La palabra nos distingue de los demás seres del universo y es el signo de la civilización. La palabra es el recurso necesario para que las ideas vivan, la belleza se exprese y la dignidad prospere.
La palabra germina en las casas, es el fruto de las familias, y es el primer nexo con el hijo. Hablar significa crecer, hacerse persona, trasmontar el umbral del silencio, apostarle a la tertulia, y viajar desde la soledad de cada uno al encuentro con los demás.
Los libros constituyen una curiosa paradoja: son palabra, pero callan mientras el lector no llega.

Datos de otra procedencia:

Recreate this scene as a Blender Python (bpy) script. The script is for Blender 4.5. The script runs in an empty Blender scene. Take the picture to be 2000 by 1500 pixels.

Son el silencio en espera de que alguien los abra y permita que digan aquello que el autor alguna vez escribió. Los libros viven en el lector y guardan la memoria hecha escritura y, quizá, la carta antigua olvidada entre sus páginas. Pero los libros son peligrosos, porque son cultura, porque en ellos persiste la rebeldía, la reflexión y el testimonio.
A veces, son folletos de alabanza al poder y crónicas de sumisión, pero esos no sobreviven, no pasan de la edición inicial, ni superan la pompa del discurso. Los otros, en cambio, permanecen como evidencia de que hubo soñadores que se atrevieron con la verdad.
La palabra está llamada a decirse, a escribirse y a gritarse en libertad.
La voz despojada de temor, el discurso sensato sin la plaga de adjetivos, el texto articulado sin miedo, el razonamiento lógico, todos ellos suscitan el debate, promueven la discrepancia y decantan la verdad. La República es invento de quienes, a riesgo de su seguridad y de su vida, amaron y defendieron la libertad y la palabra.
La República apunta a traducir la opinión en voto, y a coincidir o a censurar sin miedo, lejos del aplauso al poderoso y del perverso interés en las prebendas. La República es mucho más que una palabra: es una convicción o, como alguien dijo, es el plebiscito cotidiano en favor de la dignidad.
Pero, la palabra se convierte en murmullo cuando el miedo invade a la sociedad, cuando la obediencia se sustenta en el temor y las convicciones quedan enterradas por los intereses. La palabra se pervierte si, para publicarla o decirla hay que pedir permiso.
Para escribirla o decirla hay que vencer la tentación de acomodarse y hay que arrostrar los riesgos que acosan al que piensa diferente. La cultura es una creación de la sociedad y está hecha de palabras, y de mucha libertad. Los intelectuales fueron, alguna vez, sus cultores.
Los intelectuales escribían y hablaban, y lo hicieron hasta el día en el Estado expropió para sí la tarea de pensar, hasta el día en que, en nombre de la justicia social y de las revoluciones de todos los signos, empezó esa cruzada de mutilaciones que es la historia de los totalitarismos.
Si eso ocurre, la palabra se convierte en susurro. Y la libertad, en miedo.